• Exercise prompt
Find how many lines contain "pixels" and state only that number.

(Scripts that build scenes)
┏━━

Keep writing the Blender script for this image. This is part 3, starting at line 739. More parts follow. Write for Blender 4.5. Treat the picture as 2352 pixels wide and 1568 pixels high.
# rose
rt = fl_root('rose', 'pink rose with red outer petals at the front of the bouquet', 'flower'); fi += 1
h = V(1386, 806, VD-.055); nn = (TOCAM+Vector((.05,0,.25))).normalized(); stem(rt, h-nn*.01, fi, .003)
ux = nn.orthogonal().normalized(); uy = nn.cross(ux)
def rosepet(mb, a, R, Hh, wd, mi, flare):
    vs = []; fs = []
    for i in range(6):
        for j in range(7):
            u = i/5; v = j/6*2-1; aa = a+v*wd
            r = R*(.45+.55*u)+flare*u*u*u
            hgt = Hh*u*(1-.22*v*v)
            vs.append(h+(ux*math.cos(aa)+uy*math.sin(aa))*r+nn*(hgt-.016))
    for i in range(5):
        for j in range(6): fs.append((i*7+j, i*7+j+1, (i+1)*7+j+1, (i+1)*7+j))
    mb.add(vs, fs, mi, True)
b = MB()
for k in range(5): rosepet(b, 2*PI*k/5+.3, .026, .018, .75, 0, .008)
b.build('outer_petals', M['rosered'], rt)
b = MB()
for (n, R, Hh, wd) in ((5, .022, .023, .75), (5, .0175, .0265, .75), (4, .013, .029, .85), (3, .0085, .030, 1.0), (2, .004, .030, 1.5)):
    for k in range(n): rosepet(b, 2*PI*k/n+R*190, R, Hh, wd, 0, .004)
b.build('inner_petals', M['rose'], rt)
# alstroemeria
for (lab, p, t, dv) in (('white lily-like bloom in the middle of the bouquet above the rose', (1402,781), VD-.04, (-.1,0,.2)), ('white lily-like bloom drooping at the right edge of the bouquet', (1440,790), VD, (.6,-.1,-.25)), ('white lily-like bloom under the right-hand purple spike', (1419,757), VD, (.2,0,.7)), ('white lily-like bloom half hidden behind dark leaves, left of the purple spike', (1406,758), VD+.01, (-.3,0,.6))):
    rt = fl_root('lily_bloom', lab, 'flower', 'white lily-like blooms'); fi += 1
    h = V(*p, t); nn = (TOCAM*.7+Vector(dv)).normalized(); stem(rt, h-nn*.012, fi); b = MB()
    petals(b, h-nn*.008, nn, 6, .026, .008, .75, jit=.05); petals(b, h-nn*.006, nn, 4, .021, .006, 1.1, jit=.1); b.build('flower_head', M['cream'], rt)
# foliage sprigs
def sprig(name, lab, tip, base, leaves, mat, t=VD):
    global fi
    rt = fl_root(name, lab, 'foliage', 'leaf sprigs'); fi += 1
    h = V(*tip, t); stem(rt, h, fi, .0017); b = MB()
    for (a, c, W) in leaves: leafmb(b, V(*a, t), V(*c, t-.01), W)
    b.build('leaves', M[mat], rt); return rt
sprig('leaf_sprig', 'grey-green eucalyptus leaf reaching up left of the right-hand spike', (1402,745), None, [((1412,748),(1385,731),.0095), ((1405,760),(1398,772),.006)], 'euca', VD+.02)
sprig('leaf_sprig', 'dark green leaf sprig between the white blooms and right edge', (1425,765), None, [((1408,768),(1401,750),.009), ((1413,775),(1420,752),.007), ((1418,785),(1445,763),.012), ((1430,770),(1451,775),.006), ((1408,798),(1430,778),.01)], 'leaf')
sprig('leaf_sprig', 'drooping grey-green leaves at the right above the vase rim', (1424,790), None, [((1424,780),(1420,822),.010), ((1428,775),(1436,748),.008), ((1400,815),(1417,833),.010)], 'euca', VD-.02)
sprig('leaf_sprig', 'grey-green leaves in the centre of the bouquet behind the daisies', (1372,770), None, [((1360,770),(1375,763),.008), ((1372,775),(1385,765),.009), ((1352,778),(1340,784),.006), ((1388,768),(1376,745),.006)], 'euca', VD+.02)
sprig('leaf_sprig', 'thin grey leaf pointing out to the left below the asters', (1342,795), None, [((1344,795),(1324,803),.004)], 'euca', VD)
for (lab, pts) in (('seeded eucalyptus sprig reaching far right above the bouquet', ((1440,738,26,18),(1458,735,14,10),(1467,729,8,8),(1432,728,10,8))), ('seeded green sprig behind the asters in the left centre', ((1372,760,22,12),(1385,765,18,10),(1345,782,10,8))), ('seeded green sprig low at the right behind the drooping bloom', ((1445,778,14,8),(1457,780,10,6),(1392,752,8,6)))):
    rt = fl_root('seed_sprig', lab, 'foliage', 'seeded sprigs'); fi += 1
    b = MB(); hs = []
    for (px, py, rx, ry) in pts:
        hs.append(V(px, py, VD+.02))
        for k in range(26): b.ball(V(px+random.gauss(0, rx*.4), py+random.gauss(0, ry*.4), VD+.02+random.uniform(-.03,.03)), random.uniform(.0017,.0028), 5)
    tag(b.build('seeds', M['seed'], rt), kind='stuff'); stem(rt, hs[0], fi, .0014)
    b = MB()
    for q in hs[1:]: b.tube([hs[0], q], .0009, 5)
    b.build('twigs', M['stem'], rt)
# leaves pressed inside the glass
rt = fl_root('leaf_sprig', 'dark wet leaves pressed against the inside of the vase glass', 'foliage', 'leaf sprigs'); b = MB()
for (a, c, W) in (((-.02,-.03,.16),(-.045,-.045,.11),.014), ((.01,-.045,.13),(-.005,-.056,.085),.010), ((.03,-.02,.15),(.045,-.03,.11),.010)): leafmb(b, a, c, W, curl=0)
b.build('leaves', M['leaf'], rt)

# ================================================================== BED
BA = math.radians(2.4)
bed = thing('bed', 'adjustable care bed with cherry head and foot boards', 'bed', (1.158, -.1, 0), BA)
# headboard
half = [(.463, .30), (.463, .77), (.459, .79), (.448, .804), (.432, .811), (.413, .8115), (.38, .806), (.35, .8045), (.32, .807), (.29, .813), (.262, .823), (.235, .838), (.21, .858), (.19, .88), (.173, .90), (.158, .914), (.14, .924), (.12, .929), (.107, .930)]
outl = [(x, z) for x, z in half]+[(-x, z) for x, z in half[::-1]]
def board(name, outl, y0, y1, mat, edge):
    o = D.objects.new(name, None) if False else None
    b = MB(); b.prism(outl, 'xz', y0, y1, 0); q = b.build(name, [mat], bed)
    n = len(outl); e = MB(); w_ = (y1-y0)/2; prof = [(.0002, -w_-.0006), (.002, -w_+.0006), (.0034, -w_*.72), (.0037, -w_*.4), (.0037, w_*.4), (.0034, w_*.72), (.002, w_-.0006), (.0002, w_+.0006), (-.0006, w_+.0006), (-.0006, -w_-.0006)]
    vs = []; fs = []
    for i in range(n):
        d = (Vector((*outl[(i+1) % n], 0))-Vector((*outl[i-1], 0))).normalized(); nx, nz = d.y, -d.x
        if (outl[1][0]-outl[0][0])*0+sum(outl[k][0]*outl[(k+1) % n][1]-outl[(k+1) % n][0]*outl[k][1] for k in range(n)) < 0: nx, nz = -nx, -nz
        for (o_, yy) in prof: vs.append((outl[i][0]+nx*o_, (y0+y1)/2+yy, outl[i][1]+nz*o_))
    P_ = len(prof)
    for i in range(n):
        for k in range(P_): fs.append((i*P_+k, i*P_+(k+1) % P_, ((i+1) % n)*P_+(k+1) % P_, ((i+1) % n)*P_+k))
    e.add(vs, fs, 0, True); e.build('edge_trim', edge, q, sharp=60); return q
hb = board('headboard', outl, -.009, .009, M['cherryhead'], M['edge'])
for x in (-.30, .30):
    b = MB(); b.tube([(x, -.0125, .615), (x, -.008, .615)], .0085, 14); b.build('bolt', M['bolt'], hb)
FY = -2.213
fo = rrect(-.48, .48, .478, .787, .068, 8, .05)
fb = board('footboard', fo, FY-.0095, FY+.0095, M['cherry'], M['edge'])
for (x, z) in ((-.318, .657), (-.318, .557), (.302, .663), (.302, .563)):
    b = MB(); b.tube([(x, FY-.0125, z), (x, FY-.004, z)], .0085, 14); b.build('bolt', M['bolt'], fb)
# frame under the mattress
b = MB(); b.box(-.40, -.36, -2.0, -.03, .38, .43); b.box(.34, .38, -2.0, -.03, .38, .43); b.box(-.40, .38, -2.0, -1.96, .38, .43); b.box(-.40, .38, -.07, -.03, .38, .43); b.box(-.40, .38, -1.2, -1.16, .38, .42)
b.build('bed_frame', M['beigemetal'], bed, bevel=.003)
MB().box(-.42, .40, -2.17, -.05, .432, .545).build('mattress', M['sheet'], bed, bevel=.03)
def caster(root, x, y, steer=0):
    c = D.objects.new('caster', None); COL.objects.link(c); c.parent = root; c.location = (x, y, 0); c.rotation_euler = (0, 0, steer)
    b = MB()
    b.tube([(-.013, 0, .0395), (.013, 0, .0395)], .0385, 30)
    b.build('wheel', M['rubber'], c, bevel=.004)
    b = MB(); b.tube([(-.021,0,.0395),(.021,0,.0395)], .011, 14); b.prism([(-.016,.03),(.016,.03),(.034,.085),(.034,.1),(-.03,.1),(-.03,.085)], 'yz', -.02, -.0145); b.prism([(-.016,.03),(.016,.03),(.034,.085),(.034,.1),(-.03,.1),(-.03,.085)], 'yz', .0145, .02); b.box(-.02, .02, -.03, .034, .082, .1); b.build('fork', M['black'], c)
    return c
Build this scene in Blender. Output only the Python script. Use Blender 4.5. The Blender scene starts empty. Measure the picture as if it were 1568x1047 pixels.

┗━━

• Result below
2